Neues Feindbild im Prenzlauer Berg:"Kampf dem Kampfradler!"

Auf der Kastanienallee blüht die Protestkultur - schon aus Prinzip. Erst waren es die verhinderten Schauspieler, dann die Latte-Macchiato-Mütter. Nun hat der Prenzlauer Berg ein neues Feindbild: den "Kampfradler".

Auf der Kastanienallee blüht die Protestkultur - schon aus Prinzip. Feindbilder gibt es schließlich mehr als genug: Erst waren es die verkannten Künstler und verhinderten Schauspieler. Dann die ehrgeizigen Latte-Macchiato- und Helikopter-Mütter, die panisch um ihre Kinder kreisen. Schließlich die zugezogenen Schwaben, die es so sauber wie in Stuttgart haben wollen.
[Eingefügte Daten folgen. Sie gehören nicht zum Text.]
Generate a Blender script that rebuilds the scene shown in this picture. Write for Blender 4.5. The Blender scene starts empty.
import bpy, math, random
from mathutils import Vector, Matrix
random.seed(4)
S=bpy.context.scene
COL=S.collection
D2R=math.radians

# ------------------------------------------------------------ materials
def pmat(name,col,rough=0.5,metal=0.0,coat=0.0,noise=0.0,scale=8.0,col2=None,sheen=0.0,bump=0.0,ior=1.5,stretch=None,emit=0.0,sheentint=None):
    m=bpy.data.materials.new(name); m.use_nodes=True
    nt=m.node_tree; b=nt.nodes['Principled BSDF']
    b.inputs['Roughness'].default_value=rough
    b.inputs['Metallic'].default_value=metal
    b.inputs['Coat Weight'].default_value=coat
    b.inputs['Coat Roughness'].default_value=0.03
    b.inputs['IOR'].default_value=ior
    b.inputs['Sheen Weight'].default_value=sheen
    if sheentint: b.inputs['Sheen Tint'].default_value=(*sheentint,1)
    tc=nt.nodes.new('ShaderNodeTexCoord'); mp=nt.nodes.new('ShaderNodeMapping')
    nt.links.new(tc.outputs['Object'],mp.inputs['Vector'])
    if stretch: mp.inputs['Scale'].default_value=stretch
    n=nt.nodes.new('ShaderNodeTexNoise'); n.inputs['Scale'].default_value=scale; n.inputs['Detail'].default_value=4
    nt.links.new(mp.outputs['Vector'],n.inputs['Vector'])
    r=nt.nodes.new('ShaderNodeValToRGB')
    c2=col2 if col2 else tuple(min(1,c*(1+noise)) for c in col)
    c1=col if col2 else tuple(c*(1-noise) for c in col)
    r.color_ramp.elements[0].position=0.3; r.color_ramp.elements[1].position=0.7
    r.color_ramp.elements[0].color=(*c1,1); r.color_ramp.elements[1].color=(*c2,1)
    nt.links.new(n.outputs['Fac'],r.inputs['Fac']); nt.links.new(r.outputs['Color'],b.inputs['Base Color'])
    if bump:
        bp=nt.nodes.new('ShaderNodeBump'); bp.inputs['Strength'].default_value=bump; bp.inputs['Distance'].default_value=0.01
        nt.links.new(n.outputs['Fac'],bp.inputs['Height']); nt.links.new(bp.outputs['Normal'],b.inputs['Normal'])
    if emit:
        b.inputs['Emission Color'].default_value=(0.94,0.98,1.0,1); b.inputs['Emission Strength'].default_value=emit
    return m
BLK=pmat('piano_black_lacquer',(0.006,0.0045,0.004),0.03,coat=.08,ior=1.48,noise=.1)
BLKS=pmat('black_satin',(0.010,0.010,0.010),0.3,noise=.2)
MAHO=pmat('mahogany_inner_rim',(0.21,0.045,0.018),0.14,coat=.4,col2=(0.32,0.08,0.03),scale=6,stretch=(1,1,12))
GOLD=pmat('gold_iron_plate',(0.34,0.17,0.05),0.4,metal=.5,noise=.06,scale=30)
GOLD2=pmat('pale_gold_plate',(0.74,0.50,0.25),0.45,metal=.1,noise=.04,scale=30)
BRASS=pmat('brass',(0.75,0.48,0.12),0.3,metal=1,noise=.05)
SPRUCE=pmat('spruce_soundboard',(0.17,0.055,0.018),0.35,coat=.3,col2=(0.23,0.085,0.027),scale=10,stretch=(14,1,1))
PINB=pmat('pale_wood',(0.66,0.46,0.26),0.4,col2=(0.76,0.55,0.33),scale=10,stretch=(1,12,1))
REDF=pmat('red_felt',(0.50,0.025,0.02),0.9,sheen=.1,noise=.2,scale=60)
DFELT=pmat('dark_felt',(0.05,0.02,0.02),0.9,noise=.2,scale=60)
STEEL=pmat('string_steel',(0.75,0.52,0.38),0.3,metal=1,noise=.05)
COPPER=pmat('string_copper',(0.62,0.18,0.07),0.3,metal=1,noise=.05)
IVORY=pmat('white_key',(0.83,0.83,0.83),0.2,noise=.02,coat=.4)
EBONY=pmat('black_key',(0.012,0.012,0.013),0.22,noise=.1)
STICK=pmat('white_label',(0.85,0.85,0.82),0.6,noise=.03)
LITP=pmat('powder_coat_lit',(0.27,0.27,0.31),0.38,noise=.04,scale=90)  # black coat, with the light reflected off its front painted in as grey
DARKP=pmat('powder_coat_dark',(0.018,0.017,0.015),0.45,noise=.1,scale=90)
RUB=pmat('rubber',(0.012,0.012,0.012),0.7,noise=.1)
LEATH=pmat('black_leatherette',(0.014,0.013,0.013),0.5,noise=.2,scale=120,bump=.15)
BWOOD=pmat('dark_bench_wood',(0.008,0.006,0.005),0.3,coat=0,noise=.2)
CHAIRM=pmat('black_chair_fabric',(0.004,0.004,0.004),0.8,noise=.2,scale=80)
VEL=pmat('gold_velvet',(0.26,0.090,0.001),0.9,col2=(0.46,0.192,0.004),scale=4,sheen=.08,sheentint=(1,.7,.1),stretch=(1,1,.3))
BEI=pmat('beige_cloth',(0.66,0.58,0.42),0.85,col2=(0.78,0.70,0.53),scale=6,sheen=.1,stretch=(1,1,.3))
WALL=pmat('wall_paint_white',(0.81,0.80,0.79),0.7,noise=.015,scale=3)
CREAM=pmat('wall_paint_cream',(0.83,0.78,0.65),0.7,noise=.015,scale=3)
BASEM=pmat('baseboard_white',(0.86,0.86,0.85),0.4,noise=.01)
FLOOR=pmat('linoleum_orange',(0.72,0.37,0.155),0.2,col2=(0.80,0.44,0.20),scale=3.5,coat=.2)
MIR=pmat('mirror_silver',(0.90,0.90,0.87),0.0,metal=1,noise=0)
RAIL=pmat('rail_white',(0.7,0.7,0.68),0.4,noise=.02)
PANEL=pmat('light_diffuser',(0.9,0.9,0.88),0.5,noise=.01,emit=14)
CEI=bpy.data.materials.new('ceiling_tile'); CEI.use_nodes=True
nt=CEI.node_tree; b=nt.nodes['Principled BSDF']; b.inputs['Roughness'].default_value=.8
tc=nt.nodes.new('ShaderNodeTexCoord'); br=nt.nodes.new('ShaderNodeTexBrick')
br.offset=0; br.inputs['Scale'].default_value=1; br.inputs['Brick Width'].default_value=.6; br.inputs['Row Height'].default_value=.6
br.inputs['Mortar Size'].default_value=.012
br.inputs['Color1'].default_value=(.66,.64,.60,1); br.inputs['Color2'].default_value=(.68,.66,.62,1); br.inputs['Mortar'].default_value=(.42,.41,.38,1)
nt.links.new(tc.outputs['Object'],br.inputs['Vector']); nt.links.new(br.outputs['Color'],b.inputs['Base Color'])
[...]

Ganz zu schweigen von den Touristen, die unerhörterweise die Cafés bevölkern.

Neues Feindbild - 'Der Kampfradler'

Mit Plakaten protestieren anonyme Bürger gegen rabiate Fahrradfahrer. Wer genau hinter der Aktion in dem Szene-Viertel steckt, ist noch unklar.

(Foto: dpa)

Nun hat der Prenzlauer Berg ein neues Feindbild: den rabiaten Radfahrer. Leuchtend gelbe Plakate verkünden den "Kampf den Kampfradlern". Mit anderen Worten: alles, was nicht auf der Gazelle und mit Rattankörbchen am Lenker unterwegs ist, soll weg.
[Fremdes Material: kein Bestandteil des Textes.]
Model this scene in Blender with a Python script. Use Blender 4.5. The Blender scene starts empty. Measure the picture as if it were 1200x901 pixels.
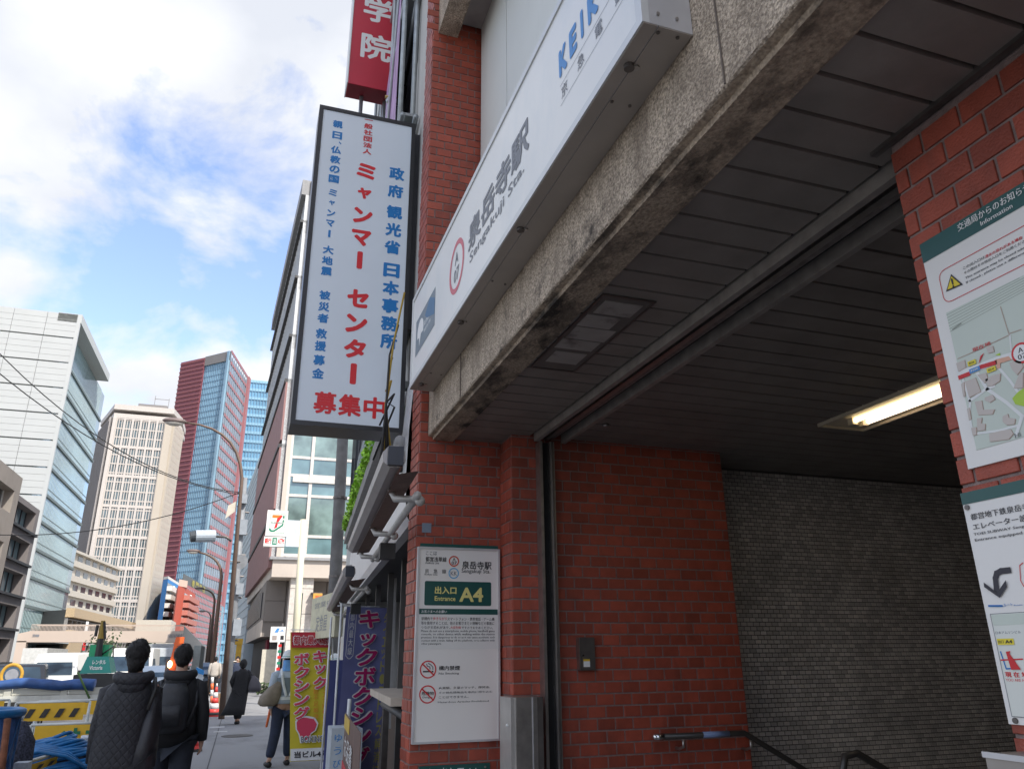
import bpy, bmesh, math, random
from mathutils import Vector, Matrix, noise
random.seed(7)
C = bpy.context.scene.collection
SC = bpy.context.scene
PI = math.pi
# ------------------------------------------------------------------ camera
H = 1.6; FPX = 887.5                       # lens height above the pavement, focal length in photo pixels
XC = Vector((0.94698403, -0.10041209, 0.30518627))
YC = Vector((-0.32116206, -0.32166388, 0.8907229))
ZC = Vector((-0.00872805, 0.94151461, 0.33685911))
cam = bpy.data.cameras.new('camera'); co = bpy.data.objects.new('camera', cam); C.objects.link(co)
cam.sensor_width = 36; cam.lens = FPX / 1200 * 36; cam.clip_start = .05; cam.clip_end = 3000
rr = Vector((XC.x, YC.x, ZC.x)); uu = Vector((XC.y, YC.y, ZC.y)); ff = Vector((XC.z, YC.z, ZC.z))
co.matrix_world = Matrix(((rr.x, uu.x, -ff.x, 0), (rr.y, uu.y, -ff.y, 0), (rr.z, uu.z, -ff.z, H), (0, 0, 0, 1)))
SC.camera = co
# ------------------------------------------------------------------ light
SUN_EL = math.radians(48); SUN_AZ = math.radians(150)     # azimuth clockwise from +Y (down the street)
SC.view_settings.view_transform = 'Standard'; SC.view_settings.look = 'None'
SC.view_settings.exposure = 1.45; SC.view_settings.gamma = 1
W = bpy.data.worlds.new('World'); SC.world = W; W.use_nodes = True
nt = W.node_tree; nt.nodes.clear(); N = nt.nodes.new; L = nt.links.new
out = N('ShaderNodeOutputWorld'); bg = N('ShaderNodeBackground'); bg.inputs[1].default_value = .09
sky = N('ShaderNodeTexSky'); sky.sky_type = 'NISHITA'; sky.sun_disc = False
sky.sun_elevation = SUN_EL; sky.sun_rotation = SUN_AZ
tc = N('ShaderNodeTexCoord'); sep = N('ShaderNodeSeparateXYZ'); L(tc.outputs['Generated'], sep.inputs[0])
ad = N('ShaderNodeMath'); ad.operation = 'ADD'; ad.inputs[1].default_value = .22; L(sep.outputs[2], ad.inputs[0])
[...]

Satire oder doch eine Wutbürger-Aktion? Steckt das Viertel wirklich voller Rad-Rambos? Die Anreise - mit Fahrrad-Helm - verläuft ohne größere Zwischenfälle und ohne die cholerischen Anraunzer, die in Berlin gerne mal vorkommen. Der Verkehr in der Kastanienallee ist normal bis rasant. Gefährlich sind die Straßenbahnschienen, was schon mancher Radler zu spüren bekommen hat.

Anwohner und Geschäftsleute rätseln über die gelb-schwarzen Poster mit dem "Kampfradler". Dieser hat statt eines Kopfes eine Handgranate. Das sieht ziemlich militant aus. Darunter steht, im Kirchentags-Duktus formuliert: "Rücksicht statt Vorfahrt. Auf all unseren Wegen". Wer hinter der Aktion steckt, ist noch unklar. Weder die Kiez-Kenner von den Prenzlauer Berg Nachrichten noch Bezirksstadtrat Jens-Holger Kirchner von den Grünen wissen es. "Anonym ist immer ein bisschen feige", sagt Kirchner. Er findet aber, dass rabiate Radler durchaus ein Thema seien, wobei Pauschalisierungen nichts brächten.

Gastronom Till Harter, der unter dem Motto "K21" den Protest gegen den Umbau der Kastanienallee organisiert, ist von der Plakataktion überrascht. "Eigentlich ist es kein Gegenstand der öffentlichen Debatte", sagt der Bar-Betreiber. "Was mich wundert, ist die Professionalität." Die Plakate sehen sorgfältig gedruckt aus und sind ordentlich aufgehängt.

Ein Erklärungsversuch: Der Kiez rund um die "Castingallee" ist mehr als die viel verspottete Meile für verhinderte Schauspieler. Und mehr als der teuer gewordene Abenteuerspielplatz für Bürgerkinder aus dem Westen. Er zieht auch 22 Jahre nach dem Mauerfall noch viele unterschiedliche Leute an, die sich hier selbst verwirklichen wollen. Das alternative Leben treibt Blüten.

Kaffeebar-Chef Konstantin kommt ins Philosophieren. In dem Viertel seien wahnsinnig viele Menschen auf der Suche nach Sinn, sagt der 43-Jährige. Es sei ein Treffpunkt für Spiritualität, vom Schamanen bis zum Quantenheiler. "So ein Plakat kann es nur im Prenzlauer Berg in Berlin geben", meint er mit Blick auf solche "Luxusprobleme".

Und natürlich gibt es auch schon die ersten Aktionen gegen die "Kampfradler"-Poster. Einer griff zum Stift und änderte den Slogan um in: "Kampf den Krampfadern". Die sind ja auch wirklich ein Problem.